In fact, many deployments use said SCSI controllers to drive RAM-based
solid state storage devices which are faster than the flash-based
devices we're talking about here.


Chris> Unless you try to coalesce it for a later time, which is what I
Chris> hear is being done to compensate for slow controllers.

We don't coalesce.


Chris> True.  They limit the NAND performance based on the lack of
Chris> performance of their ASIC and the controller.  

Interesting theory.

I'm personally of the conviction that cheap SSDs suffer from amazingly
poor FTL design rather than inherent hardware limitations.

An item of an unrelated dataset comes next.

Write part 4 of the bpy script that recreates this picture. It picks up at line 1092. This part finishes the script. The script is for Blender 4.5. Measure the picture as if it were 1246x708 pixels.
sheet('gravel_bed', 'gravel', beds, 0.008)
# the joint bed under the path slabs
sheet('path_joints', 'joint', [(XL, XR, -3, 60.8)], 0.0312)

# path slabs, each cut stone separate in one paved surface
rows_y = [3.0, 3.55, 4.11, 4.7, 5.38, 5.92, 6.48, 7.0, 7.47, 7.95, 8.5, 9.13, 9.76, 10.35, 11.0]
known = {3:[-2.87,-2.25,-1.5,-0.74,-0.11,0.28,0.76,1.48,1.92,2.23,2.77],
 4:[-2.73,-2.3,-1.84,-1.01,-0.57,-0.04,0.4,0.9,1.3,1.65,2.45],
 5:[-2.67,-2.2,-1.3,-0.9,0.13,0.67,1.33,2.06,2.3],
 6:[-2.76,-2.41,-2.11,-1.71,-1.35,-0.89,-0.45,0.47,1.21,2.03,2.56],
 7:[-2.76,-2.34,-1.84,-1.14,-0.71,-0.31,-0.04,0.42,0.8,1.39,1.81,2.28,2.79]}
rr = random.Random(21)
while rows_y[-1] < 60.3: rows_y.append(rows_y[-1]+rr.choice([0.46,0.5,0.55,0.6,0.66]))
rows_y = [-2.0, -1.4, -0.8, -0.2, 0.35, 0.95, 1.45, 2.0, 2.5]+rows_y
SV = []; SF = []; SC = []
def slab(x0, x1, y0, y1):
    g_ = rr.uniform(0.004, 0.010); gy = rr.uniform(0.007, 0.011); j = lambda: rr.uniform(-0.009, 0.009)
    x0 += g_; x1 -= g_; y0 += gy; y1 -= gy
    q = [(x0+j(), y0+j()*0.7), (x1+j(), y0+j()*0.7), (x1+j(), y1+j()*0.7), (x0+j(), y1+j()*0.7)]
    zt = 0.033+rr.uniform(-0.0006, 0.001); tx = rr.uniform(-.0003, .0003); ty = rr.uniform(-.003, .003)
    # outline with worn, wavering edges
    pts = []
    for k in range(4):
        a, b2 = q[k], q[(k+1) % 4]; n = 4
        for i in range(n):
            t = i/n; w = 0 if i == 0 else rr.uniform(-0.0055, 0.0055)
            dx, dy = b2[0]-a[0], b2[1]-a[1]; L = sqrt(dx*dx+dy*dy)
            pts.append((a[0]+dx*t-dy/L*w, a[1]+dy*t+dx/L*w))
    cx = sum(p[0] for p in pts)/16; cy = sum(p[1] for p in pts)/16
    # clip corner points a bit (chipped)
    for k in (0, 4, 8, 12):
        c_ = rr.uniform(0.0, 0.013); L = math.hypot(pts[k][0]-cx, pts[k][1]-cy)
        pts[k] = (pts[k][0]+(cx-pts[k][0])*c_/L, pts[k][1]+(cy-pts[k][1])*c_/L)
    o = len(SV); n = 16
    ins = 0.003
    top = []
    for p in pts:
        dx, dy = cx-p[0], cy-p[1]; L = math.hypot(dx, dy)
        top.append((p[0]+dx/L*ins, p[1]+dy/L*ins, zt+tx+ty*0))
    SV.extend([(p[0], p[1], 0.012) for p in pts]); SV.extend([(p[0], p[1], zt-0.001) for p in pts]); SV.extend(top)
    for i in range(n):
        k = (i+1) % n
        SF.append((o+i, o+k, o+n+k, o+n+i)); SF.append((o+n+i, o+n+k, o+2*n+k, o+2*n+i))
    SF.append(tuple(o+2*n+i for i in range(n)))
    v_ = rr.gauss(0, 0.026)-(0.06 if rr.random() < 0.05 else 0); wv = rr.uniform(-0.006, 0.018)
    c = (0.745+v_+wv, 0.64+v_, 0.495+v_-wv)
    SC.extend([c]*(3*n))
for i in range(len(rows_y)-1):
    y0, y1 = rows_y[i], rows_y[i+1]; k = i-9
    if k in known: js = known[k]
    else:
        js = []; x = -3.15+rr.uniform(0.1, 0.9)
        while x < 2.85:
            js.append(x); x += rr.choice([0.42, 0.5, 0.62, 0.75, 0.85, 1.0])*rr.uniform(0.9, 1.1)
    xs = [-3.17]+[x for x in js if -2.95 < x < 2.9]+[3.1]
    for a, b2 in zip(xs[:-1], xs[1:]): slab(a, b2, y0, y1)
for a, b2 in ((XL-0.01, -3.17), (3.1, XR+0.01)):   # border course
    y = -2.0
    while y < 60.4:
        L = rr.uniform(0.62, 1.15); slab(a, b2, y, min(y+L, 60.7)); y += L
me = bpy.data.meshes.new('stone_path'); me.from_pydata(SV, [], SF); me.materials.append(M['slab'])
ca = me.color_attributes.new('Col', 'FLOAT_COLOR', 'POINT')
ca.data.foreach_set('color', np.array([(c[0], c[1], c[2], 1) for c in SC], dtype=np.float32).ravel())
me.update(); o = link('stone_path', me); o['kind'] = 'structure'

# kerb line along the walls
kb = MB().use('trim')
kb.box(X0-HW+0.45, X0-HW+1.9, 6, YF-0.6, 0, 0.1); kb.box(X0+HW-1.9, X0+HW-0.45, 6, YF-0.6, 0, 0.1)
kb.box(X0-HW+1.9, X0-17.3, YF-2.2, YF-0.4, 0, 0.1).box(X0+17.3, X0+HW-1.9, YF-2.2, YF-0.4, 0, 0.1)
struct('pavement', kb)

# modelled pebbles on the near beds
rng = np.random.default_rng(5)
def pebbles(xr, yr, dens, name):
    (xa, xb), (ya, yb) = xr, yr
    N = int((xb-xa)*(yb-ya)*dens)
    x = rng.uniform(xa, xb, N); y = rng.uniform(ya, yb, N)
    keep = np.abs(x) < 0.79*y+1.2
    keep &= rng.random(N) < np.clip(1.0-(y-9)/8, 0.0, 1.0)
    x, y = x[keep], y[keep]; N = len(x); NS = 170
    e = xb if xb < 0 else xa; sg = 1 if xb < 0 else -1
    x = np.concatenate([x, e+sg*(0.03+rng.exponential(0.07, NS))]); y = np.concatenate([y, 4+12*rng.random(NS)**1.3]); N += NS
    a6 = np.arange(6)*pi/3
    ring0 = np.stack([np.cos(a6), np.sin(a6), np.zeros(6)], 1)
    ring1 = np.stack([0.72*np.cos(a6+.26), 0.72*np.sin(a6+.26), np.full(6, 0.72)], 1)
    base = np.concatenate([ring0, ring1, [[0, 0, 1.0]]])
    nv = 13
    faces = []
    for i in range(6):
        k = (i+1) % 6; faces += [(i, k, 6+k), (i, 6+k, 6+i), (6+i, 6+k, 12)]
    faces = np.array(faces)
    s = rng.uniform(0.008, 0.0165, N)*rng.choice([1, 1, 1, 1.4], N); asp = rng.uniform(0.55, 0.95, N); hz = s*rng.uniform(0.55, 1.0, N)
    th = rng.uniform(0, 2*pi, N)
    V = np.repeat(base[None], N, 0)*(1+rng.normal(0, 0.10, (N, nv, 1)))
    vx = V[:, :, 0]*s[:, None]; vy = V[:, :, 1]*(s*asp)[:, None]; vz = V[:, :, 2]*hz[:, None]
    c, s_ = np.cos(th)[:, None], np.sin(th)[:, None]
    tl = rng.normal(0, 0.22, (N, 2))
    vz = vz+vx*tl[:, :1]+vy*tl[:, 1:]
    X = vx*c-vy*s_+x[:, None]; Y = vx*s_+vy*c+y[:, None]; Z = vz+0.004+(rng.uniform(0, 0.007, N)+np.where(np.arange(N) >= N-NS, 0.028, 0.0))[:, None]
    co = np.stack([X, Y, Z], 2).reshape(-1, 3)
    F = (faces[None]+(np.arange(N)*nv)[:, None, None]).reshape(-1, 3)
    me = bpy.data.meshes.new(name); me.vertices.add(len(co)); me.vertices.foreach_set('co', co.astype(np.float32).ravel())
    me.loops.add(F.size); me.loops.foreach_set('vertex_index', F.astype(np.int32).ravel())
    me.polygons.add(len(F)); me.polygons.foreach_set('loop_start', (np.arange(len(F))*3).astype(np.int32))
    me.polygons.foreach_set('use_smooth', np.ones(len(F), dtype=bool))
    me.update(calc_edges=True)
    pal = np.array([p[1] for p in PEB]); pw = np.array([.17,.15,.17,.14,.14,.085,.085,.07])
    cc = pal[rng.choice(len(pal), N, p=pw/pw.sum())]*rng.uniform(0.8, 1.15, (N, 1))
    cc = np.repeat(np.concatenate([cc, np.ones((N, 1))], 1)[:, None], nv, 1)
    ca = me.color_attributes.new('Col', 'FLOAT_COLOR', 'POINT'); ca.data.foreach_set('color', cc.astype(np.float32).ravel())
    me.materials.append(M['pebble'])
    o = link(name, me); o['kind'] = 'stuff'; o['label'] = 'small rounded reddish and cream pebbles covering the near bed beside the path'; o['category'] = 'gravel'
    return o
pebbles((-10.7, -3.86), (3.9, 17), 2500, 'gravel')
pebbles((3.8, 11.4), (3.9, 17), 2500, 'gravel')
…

That's something intel got right with their drives.  The hardware itself
is pretty unremarkable.


Chris> That doesn't mean you can't get a lot better performance out of
Chris> NAND, it just means they limited themselves to be compatible, and
Chris> the kernel will implement a strategy that will optimize for the
Chris> poor design.

You are confusing limitations in interconnect technology with the
properties of the protocols used.  There is no point in adding channels
behind the ASIC to drive 12 Gbps of I/O if your host interface is 1.5
Gbps SATA.  That has nothing to do with whether ATA and SCSI are
suitable protocols.

I'm arguing that the at least SCSI is a good protocol for sending
commands to a block device.  Nothing prevents your flash-based block
device from presenting a PCIe SCSI interface to the host and then do
something completely different in the back.

There's lots of warts in SCSI.  And I personally think that ATA TRIM was
very poorly defined.  But I don't believe that these protocols are
inherently bad for driving storage.  And I don't believe that coming up
with a custom "block" interface will improve anything in the short term.
Heck, the overhead of speaking SCSI is so low that even the thumb drive
you brought up implements it.  At negligible cost.


Chris> but you also believe the best way to do SSS was behind compatible
Chris> legacy SAS/SATA devices optimized for old rotating media?

You're the one claiming these "legacy" devices are optimized for
rotating media.  I'm claiming there's nothing rotating about either
protocol.

Both express "do something to this range of blocks" in 16 bytes or less
+ a scatterlist describing memory.  That's a pretty efficient interface
in my book.


Chris> I'd run IOZone and fill the drive (as I recall ~200GB) w/ files
Chris> and benchmark, which, at the end, IOZone would delete all the
Chris> files created (in the hundreds), and the delete/discard process
Chris> was no more time consuming than just the delete process (for
Chris> everything on the drive).  This was w/ the original 2.6.27 and
Chris> 2.6.28 ext4 "discard" implementations.

And which device was this?  How did it implement discard?